# SET PROBLEM:
Copy the listing verbatim, excluding any images found in it.

★ ★ ★ ★

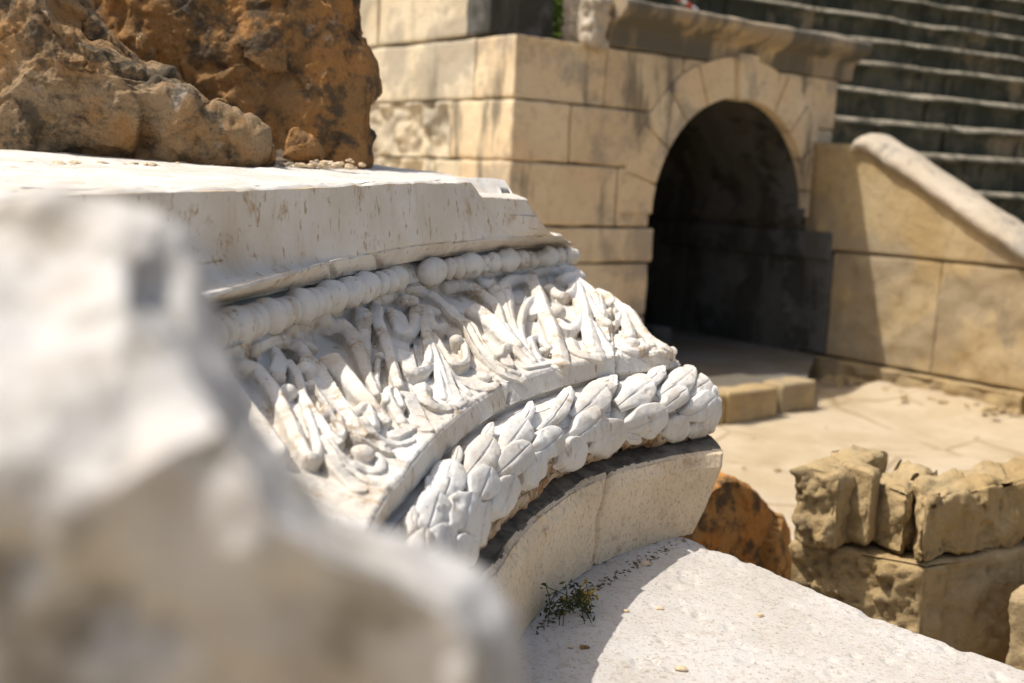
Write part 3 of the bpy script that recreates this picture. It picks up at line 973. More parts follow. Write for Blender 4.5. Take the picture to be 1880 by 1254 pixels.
# ---- bead moulding
bm = link('bead_moulding', mesh_np('bead_string', *(lambda g: (g[0].reshape(-1, 3), g[1]))(strip_np(
    [off(bed_top, 0.006, -0.006), mixst(bed_top, bed_bot, 0.5, 0.5, 0.010), off(bed_bot, 0.004, 0.004)], 8, step=4, amp=0.002, freq=20, seed=9)[:2])), M['marble'], blk)
AXs = mixst(F2, B2, 0.45, 0.52, -0.006)
AXp = blk_pos(*AXs); AXpx = project(AXp)[:, 0]
beads = [(330, 12), (345, 11), (365, 20), (388, 12), (401, 12), (421, 20), (440, 12), (457, 12), (480, 19), (503, 12), (517, 12), (541, 17), (563, 12), (577, 12), (599, 21), (626, 8),
         (634, 17), (663, 20), (689, 13), (706, 12), (722, 15), (788, 23), (817, 12), (834, 12), (858, 22), (885, 9), (899, 13), (927, 20), (953, 13), (975, 11), (1000, 19), (1022, 11), (1041, 12), (1056, 9)]
for i, (bx, hw) in enumerate(beads):
    order = np.argsort(AXpx)
    idx = int(order[np.searchsorted(AXpx[order], bx).clip(0, NU - 1)])
    p = AXp[idx]
    tan = AXp[min(idx + 4, NU - 1)] - AXp[max(idx - 4, 0)]; tan /= np.linalg.norm(tan)
    dep = (p - CAM) @ CF
    pxlen = np.linalg.norm(project(p + tan * 0.01) - project(p)) / 0.01
    big = hw > 16
    hl = hw / pxlen * (1.08 if big else 0.98)
    rad = (0.036 if big else 0.030) * (0.8 if hw < 10 else 1)
    out = BO - p; out -= (out @ TU) * TU; out /= np.linalg.norm(out)
    th = np.linspace(0, 2 * math.pi, 30, endpoint=False); ph = np.linspace(-1, 1, 21)
    G = []
    pw = 0.5 if big else 0.62
    for s in ph:
        rr = rad * max(0.0006, (1 - abs(s) ** (2.0 if big else 2.4))) ** pw
        G.append([p + tan * (s * hl) + out * (rr * math.cos(t) * 1.0 + 0.010) + TU * rr * math.sin(t) for t in th])
    G = np.array(G)
    C_ = p
    nn = (G - C_) / (np.linalg.norm(G - C_, axis=-1, keepdims=True) + 1e-9)
    G = G + nn * (0.0042 * fbm(G, 28, 4, i * 3))[..., None]
    chip = np.clip(fbm(G + i, 16, 3, 70 + i) - 0.28, 0, 1)
    G = G - nn * (chip * 0.05)[..., None]
    o = link('bead', mesh_np('bead', G.reshape(-1, 3), grid_faces(21, 30, close_v=True)), M['marble_leaf'], bm)
# cone shaped broken end after the gap
# ---- acanthus frieze
led = np.clip(0.055 - 0.04 * UU ** 1.5, 0.012, 0.06)
G0 = [ST['G1'][0] + led, ST['G1'][1], ST['G1'][2] + 0.005]
FZ0 = off(B2, -0.024, -0.014)
fz = [off(B2, -0.020, -0.006)] + [mixst(FZ0, G0, fr, v_, -0.040 * math.sin(math.pi * v_)) for v_, fr in ((0.0, 0.0), (0.12, 0.05), (0.25, 0.13), (0.4, 0.26), (0.55, 0.42), (0.7, 0.60), (0.83, 0.77), (0.93, 0.91), (1.0, 1.0))] + [off(G1, -0.006, 0.003), off(G1, -0.001, -0.001), off(G1, -0.001, -0.012)]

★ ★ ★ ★

# WRITTEN REPLY:
Write part 3 of the bpy script that recreates this picture. It picks up at line 973. More parts follow. Write for Blender 4.5. Take the picture to be 1880 by 1254 pixels.
# ---- bead moulding
bm = link('bead_moulding', mesh_np('bead_string', *(lambda g: (g[0].reshape(-1, 3), g[1]))(strip_np(
    [off(bed_top, 0.006, -0.006), mixst(bed_top, bed_bot, 0.5, 0.5, 0.010), off(bed_bot, 0.004, 0.004)], 8, step=4, amp=0.002, freq=20, seed=9)[:2])), M['marble'], blk)
AXs = mixst(F2, B2, 0.45, 0.52, -0.006)
AXp = blk_pos(*AXs); AXpx = project(AXp)[:, 0]
beads = [(330, 12), (345, 11), (365, 20), (388, 12), (401, 12), (421, 20), (440, 12), (457, 12), (480, 19), (503, 12), (517, 12), (541, 17), (563, 12), (577, 12), (599, 21), (626, 8),
         (634, 17), (663, 20), (689, 13), (706, 12), (722, 15), (788, 23), (817, 12), (834, 12), (858, 22), (885, 9), (899, 13), (927, 20), (953, 13), (975, 11), (1000, 19), (1022, 11), (1041, 12), (1056, 9)]
for i, (bx, hw) in enumerate(beads):
    order = np.argsort(AXpx)
    idx = int(order[np.searchsorted(AXpx[order], bx).clip(0, NU - 1)])
    p = AXp[idx]
    tan = AXp[min(idx + 4, NU - 1)] - AXp[max(idx - 4, 0)]; tan /= np.linalg.norm(tan)
    dep = (p - CAM) @ CF
    pxlen = np.linalg.norm(project(p + tan * 0.01) - project(p)) / 0.01
    big = hw > 16
    hl = hw / pxlen * (1.08 if big else 0.98)
    rad = (0.036 if big else 0.030) * (0.8 if hw < 10 else 1)
    out = BO - p; out -= (out @ TU) * TU; out /= np.linalg.norm(out)
    th = np.linspace(0, 2 * math.pi, 30, endpoint=False); ph = np.linspace(-1, 1, 21)
    G = []
    pw = 0.5 if big else 0.62
    for s in ph:
        rr = rad * max(0.0006, (1 - abs(s) ** (2.0 if big else 2.4))) ** pw
        G.append([p + tan * (s * hl) + out * (rr * math.cos(t) * 1.0 + 0.010) + TU * rr * math.sin(t) for t in th])
    G = np.array(G)
    C_ = p
    nn = (G - C_) / (np.linalg.norm(G - C_, axis=-1, keepdims=True) + 1e-9)
    G = G + nn * (0.0042 * fbm(G, 28, 4, i * 3))[..., None]
    chip = np.clip(fbm(G + i, 16, 3, 70 + i) - 0.28, 0, 1)
    G = G - nn * (chip * 0.05)[..., None]
    o = link('bead', mesh_np('bead', G.reshape(-1, 3), grid_faces(21, 30, close_v=True)), M['marble_leaf'], bm)
# cone shaped broken end after the gap
# ---- acanthus frieze
led = np.clip(0.055 - 0.04 * UU ** 1.5, 0.012, 0.06)
G0 = [ST['G1'][0] + led, ST['G1'][1], ST['G1'][2] + 0.005]
FZ0 = off(B2, -0.024, -0.014)
fz = [off(B2, -0.020, -0.006)] + [mixst(FZ0, G0, fr, v_, -0.040 * math.sin(math.pi * v_)) for v_, fr in ((0.0, 0.0), (0.12, 0.05), (0.25, 0.13), (0.4, 0.26), (0.55, 0.42), (0.7, 0.60), (0.83, 0.77), (0.93, 0.91), (1.0, 1.0))] + [off(G1, -0.006, 0.003), off(G1, -0.001, -0.001), off(G1, -0.001, -0.012)]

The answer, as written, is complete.